OMG, I had that game as a kid. I haven’t thought about it in 40 years or so. I wouldn’t say it was my favorite game, probably Skittle Bowl or Bask-it. Burt, yeah, played it a lot.
I also remember as a kid visiting the Rhinebeck Aerodrome someone mentioned and they let me sit in the cockpit, or whatever it was,of some old plane 1908 Bleriot??? probably because I was the only one close to the original pilot’s weight/size (5’ 100 lbs).
The iron cross used on WWI German aircraft also had a resurgence in the Sixties. They were all the rage in the Boys Club craft shop where we cut them out of sheets of psychedelic colored resin. Put them on a string and you looked like a Banana Splits version of Roy Orbison.

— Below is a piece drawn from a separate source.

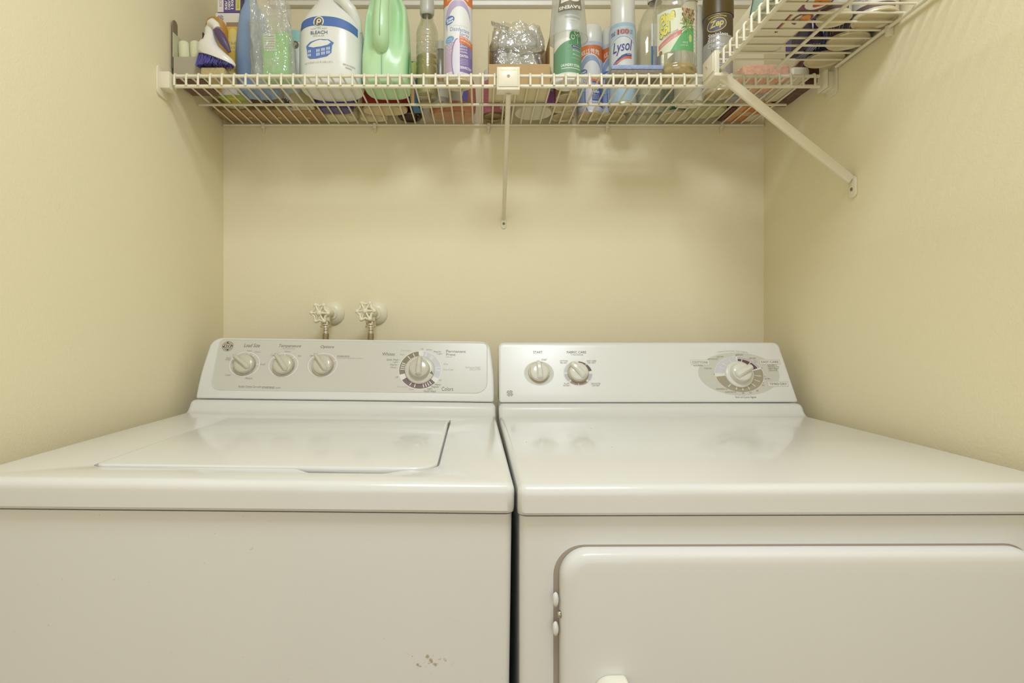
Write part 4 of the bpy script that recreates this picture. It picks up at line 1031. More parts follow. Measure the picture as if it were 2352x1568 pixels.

I saw TMMiTFM with my dad and my brother in what must have been November 1965. My favorite airplane in that movie was the one the horny Frenchman flew:
I would love to have a full-scale replica of this craft at some point in what’s left of my life, along with a youthful Sarah Miles lookalike to tend to my every, every need.
That’s why I thought the Sopwith Pup, with the same abilities as the Camel, but less of the accidental-spiral-dive-of-death bug, was preferred as soon as it was available.
Even if Schulz didn’t originally intend for the WW1 aviator gag to go on for so long, the fact remains that, while Schulz was a kid, there was still a certain glamor to the World War 1 flyboys.
Indeed, they were about the ONLY glamorous thing about World War 1. For the typical soldier, The Great War meant years of cowering in trenches. But “flying aces” didn’t see that aspect of war. They were cool, glamorous, latter day knights engaged in one on one combat.
Flight itelf was fairly new when the GReat War started (airplanes themselves were barely a decade old when the Wright brothers made their first flight at Kitty Hawk), and dogfighting was BRAND new. Of course it captured people’s imaginations.
The very first movie to win an Oscar was Wings, all about WW1 aviators. That’s the kind of movie kids Charles Chulz’s age grew up watching.
It turns out the Pup came first, in 1916. It had good performance characteristics, but was still outclassed by its German contemporaries. Compared to the Camel, it was underpowered and underarmed.
It was replaced with the Camel by the end of 1917.
It’s not about Clancy and a Fokker Trimotor. It’s about Clancy, a Fokker Trimotor, and the Red Baron. The last two things don’t belong together and the first one belongs in a remedial History class.
A Fokker Trimotor is a real thing (a 1920s commercial airliner). But not what Clancy was thinking of when he wrote about the Red Baron flying around in a red one.
This is why Clancy made an egregious error in The Bear and the Dragon when he mentioned “the Red Baron in his Fokker Trimotor” in talking about aerial combat.
Von Richtofen flew a Fokker Triplane (the Dr-I), not a Fokker Trimotor. I fail to see how anyone could confuse the two.